I tempi sono strettissimi. Il 2 marzo 2022 il CDA di TIM potrebbe approvare il nuovo piano industriale che darebbe il via allo smembramento del Gruppo. Nel frattempo tutte le aziende del settore sono pervase da riassetti che potrebbero portare ad un vero e proprio stravolgimento.
Sono in gioco, Signor Primo Ministro, circa 40.000 posti di lavoro nel prossimo anno fra i maggiori player del settore ed il composito mondo degli appalti (istallazioni telefoniche, call center, information tecnology).
Apprezzando la Sua importante presa di posizione dello scorso 22 dicembre, Illustrissimo Presidente del Consiglio dei Ministri, ci rivolgiamo quindi a Lei, per dipanare questa complicata situazione per il bene del Paese e delle lavoratrici e dei lavoratori occupati nel Gruppo TIM e nel settore, considerando il ruolo di protagonista che ha lo Stato in questa vicenda essendo il secondo azionista del Gruppo TIM ed il primo in OPEN FIBER, ambedue coinvolte nel percorso di realizzazione della RETE UNICA. Per tutte queste ragioni Le chiediamo di voler favorire l’apertura di un tavolo complessivo presso la Presidenza del Consiglio.
Grazie! Distinti saluti.
Sostanzialmente, dunque, i sindacati, continuano ad essere contro la possibilità di uno scorporo, poiché non ritengono che questa sia la soluzione più idonea ai problemi di Tim, del Gruppo e del settore TLC.

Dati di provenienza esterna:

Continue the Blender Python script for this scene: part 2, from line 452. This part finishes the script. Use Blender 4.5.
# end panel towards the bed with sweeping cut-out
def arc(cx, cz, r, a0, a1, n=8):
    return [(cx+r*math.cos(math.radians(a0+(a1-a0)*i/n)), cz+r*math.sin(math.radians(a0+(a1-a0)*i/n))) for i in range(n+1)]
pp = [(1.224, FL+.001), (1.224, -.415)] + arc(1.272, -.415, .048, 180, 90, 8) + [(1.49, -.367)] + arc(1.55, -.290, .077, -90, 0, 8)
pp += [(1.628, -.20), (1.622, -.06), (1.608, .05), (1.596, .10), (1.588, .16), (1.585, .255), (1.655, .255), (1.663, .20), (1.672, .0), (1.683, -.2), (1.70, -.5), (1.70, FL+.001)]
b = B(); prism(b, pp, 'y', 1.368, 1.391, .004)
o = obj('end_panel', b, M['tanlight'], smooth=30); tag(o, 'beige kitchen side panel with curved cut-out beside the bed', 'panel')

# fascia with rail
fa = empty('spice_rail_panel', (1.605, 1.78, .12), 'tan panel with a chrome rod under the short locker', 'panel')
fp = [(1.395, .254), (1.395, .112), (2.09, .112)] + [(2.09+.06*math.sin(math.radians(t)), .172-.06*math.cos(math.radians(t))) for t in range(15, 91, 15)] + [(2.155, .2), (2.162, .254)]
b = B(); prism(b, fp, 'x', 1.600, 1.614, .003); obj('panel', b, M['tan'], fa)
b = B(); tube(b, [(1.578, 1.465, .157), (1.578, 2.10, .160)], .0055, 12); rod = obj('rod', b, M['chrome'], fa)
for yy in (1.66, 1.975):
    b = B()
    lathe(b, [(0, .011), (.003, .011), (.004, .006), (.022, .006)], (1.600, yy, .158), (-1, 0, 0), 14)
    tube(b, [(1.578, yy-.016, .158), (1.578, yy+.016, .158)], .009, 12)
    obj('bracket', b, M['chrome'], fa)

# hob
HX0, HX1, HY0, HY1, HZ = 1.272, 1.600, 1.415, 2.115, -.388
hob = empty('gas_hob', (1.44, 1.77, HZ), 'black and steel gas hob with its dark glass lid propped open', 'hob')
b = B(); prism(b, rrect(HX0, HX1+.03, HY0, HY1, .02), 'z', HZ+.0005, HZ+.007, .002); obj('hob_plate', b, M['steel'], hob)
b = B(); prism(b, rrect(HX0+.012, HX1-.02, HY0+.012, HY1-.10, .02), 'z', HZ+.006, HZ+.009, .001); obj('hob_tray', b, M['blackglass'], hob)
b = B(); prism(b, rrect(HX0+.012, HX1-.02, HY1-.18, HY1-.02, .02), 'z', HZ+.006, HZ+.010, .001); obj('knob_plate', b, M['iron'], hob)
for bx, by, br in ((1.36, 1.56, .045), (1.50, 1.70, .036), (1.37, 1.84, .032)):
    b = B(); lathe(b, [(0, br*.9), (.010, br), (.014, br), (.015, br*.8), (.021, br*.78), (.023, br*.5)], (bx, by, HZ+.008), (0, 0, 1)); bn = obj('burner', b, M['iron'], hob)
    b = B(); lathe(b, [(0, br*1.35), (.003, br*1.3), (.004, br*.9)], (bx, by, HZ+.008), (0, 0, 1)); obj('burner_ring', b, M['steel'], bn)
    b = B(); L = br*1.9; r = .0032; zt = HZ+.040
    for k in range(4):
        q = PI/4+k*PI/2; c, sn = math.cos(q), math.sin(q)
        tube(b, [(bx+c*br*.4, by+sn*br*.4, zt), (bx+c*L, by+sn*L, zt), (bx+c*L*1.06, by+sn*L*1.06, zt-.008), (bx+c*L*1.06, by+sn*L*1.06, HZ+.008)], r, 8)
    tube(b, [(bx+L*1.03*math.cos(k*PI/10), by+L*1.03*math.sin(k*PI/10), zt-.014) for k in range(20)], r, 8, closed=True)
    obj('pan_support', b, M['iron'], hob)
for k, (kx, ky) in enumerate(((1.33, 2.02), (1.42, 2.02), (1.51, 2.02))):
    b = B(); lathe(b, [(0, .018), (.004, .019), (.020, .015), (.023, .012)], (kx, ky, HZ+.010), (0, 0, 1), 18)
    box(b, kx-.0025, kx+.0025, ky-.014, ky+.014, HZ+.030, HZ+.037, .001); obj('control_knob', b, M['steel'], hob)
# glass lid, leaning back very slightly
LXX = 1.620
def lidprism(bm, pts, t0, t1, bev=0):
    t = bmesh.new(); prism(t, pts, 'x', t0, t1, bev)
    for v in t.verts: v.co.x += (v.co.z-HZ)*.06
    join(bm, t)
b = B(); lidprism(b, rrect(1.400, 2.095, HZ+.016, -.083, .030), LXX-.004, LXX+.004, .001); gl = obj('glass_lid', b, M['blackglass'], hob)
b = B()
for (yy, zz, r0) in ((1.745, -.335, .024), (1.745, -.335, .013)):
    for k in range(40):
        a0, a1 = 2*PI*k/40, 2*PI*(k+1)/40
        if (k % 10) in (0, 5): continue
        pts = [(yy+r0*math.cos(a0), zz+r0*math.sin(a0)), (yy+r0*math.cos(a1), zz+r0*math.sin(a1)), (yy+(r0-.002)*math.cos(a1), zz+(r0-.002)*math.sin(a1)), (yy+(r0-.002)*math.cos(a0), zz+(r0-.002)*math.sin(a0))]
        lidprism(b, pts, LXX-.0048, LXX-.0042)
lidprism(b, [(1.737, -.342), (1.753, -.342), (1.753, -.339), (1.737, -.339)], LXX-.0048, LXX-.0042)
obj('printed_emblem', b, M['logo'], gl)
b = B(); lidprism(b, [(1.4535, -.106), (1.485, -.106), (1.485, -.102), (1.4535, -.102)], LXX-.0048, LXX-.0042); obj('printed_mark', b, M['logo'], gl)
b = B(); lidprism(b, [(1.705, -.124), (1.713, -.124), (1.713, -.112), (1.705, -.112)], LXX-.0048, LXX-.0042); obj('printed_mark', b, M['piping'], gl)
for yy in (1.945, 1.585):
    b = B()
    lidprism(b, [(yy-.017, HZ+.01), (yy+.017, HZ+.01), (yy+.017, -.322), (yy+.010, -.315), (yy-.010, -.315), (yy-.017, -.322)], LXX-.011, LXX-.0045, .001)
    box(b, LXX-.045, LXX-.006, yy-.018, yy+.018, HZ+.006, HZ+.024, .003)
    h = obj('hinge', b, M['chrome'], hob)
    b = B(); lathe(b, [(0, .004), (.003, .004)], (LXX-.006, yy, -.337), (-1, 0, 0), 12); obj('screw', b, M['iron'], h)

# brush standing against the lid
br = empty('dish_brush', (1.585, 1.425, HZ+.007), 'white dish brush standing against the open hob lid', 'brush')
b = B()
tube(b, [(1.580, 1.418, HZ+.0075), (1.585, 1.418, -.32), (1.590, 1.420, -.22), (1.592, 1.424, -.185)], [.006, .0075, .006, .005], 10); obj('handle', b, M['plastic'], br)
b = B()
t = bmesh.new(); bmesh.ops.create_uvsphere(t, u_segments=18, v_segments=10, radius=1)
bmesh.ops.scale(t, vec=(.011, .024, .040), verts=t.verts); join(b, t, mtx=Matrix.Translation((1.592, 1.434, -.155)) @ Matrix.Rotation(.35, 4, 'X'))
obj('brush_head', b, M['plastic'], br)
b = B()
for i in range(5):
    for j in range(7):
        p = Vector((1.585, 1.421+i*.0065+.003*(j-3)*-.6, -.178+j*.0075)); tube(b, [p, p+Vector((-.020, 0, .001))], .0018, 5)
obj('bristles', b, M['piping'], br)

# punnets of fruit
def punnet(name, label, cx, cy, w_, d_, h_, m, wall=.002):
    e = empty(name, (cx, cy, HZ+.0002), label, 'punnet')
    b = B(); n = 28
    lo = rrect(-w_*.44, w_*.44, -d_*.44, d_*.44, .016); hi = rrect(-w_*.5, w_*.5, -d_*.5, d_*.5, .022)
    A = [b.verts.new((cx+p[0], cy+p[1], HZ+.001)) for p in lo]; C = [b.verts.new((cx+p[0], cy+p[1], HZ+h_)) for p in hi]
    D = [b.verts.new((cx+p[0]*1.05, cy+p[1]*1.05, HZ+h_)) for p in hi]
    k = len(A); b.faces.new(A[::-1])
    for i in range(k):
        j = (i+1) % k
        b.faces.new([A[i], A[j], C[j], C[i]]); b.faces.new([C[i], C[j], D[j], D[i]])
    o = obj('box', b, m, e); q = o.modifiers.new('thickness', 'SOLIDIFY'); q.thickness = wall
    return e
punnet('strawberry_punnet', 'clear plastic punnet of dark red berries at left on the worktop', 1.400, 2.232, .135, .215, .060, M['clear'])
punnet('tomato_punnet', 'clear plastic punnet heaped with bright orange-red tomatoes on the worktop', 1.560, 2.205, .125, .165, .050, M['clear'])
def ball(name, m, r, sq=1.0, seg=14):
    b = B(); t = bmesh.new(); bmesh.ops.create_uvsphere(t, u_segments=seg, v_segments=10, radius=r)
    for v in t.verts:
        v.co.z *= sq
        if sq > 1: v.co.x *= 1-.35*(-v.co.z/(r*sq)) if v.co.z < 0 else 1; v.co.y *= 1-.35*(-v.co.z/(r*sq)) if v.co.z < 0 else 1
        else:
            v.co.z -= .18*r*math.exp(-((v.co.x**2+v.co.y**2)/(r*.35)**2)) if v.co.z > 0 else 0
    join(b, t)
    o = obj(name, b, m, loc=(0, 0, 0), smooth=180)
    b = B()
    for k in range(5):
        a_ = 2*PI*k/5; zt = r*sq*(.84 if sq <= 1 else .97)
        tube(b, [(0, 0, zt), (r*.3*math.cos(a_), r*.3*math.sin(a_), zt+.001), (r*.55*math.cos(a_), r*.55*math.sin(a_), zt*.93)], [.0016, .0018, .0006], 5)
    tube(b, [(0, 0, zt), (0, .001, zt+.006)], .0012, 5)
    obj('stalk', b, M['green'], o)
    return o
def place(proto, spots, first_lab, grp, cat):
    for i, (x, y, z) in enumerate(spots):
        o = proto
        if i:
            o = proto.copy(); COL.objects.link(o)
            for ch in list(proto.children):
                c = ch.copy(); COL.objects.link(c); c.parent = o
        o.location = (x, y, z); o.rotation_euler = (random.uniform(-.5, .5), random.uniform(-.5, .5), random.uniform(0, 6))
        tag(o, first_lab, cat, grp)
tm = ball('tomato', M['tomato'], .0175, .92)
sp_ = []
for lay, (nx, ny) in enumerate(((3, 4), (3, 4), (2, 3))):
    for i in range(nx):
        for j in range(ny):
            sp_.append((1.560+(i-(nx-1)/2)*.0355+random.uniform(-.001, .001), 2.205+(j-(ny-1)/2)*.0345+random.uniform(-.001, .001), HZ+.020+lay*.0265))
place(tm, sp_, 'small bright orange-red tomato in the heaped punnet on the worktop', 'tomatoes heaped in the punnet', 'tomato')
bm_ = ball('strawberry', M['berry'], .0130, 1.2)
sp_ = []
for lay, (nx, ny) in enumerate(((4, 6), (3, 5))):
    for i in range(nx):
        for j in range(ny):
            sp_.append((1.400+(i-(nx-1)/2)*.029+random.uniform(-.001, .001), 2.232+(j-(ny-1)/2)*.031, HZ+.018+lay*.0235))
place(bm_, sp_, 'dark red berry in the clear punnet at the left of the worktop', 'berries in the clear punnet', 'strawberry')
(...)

La missiva, in particolare, ha l’intento di richiamare l’attenzione del Governo sull’argomento in tempi brevi, considerando che, il prossimo 2 marzo 2022, il CDA di Tim potrebbe approvare il nuovo Piano Industriale 2022/2024, con potenziali conseguenze sul piano occupazionale per lavoratori e lavoratrici del settore (circa 40 mila posti di lavoro).
La richiesta, quindi, è che lo Stato, coinvolto direttamente nelle vicende (in quanto secondo azionista del Gruppo Tim e primo in Open Fiber) intervenga per favorire l’apertura di un tavolo complessivo presso la Presidenza del Consiglio.